El Universo comenzó en el Big Bang y ha estado en constante expansión desde entonces. ¿Cuándo a lo largo de esta historia se dieron por primera vez las condiciones para la vida?
Pero el Cosmos no siempre fue el vacío helado e inhóspito que hace tan angustiosas las películas de astronautas perdidos en el espacio. Uno de las construcciones lógicas más fascinantes del conocimiento humano, edificada con cimientos experimentales incuestionables, es el modelo estándar de la cosmología, según el cual nuestro Universo comenzó como un punto sin dimensiones cuya densidad y temperatura infinitas daban cuenta de toda la materia y toda la energía que hoy observamos. De repente esa singularidad infinitamente pequeña comenzó a expandirse de manera violenta, un evento que hemos dado en llamar el Big Bang, dando inicio a una expansión universal que todavía continua en nuestros días. Nuestro Universo es un globo enorme hecho de espacio y de tiempo que hoy sigue creciendo impulsado por la explosión inicial y por otras fuerzas misteriosas que aún estamos por comprender. A medida que el Universo se expandía, la temperatura, inicialmente infinita, comenzó a descender hasta llegar a los 270 grados bajo cero que medimos hoy en todas las direcciones en que observamos. El horno incandescente del Big Bang ha estado enfriándose por los últimos trece mil setecientos millones de años.
En un reciente artículo Avi Loeb comenta acerca de una de las consecuencias más interesantes de este enfriamiento continuo. Hubo un momento en el que la temperatura promedio del Universo debió ser muy cercana a las agradables temperaturas en la superficie de nuestra Tierra, aún en ausencia de fuentes de calor como el Sol. En otras palabras, cierto tiempo después del Big Bang (15 millones de años después, para ser exactos) todas las regiones del Universo, sin excepción, gozaban de la temperatura de Barranquilla sin necesidad de tener cerca un Sol que las calentara. Loeb se pregunta si ya en aquellas etapas tempranas del Universo las condiciones eran propicias para el surgimiento de planetas habitables como la Tierra. Por supuesto, para que dicha habitabilidad sea posible, no sólo se requieren temperaturas agradables, sino también elementos químicos pesados como el silicio, el hierro y el carbono, para que sea posible la formación de planetas rocosos como el nuestro. La pregunta es entonces si 15 millones de años después del Big Bang ya había pasado tiempo suficiente para que se formaran estos elementos pesados en el interior de las primeras estrellas. Los cálculos cosmológicos indican que la respuesta a esta pregunta es afirmativa. Y la consecuencia es ineludible: en un Universo muy joven, con sólo el 0.1% de su edad actual, pudieron existir las condiciones para el surgimiento de la vida.
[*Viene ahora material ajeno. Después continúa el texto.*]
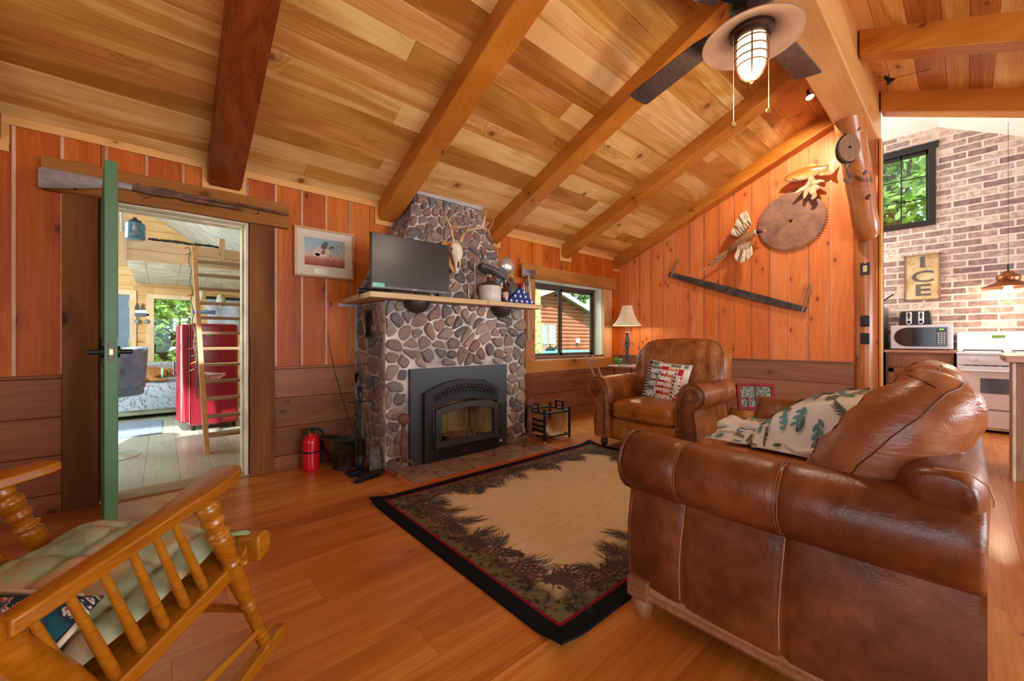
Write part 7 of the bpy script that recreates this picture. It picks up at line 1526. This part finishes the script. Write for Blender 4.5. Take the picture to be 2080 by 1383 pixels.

El sorprendente resultado parece en contraposición con la concepción aceptada de que las condiciones para la vida sólo se dieron mucho después en la historia del Universo, cuando varias generaciones de estrellas enriquecieron la química del Cosmos lo suficiente para propiciar el surgimiento de planetas con montañas y océanos. Algunos cosmólogos incluso argumentan que los parámetros cosmológicos que medimos en el Universo actual (la densidad de materia y energía, por ejemplo) tienen los valores que medimos justamente porque nosotros, quienes medimos, tuvimos que esperar hasta que dichos parámetros tuvieran exactamente esos valores antes de tener la posibilidad de existir (si fueran distintos, las nubes primigenias no habrían colapsado para formar nuestros planetas). Este principio antrópico de la cosmología parece tambalear frente a la posibilidad de la idea de Loeb, y puede que les de un respiro a quienes se aferran a la idea de que un arquitecto universal debió sintonizar el universo para hacer posible nuestra existencia. Dios, dirán estos últimos, nos ha querido dar más de una oportunidad para existir.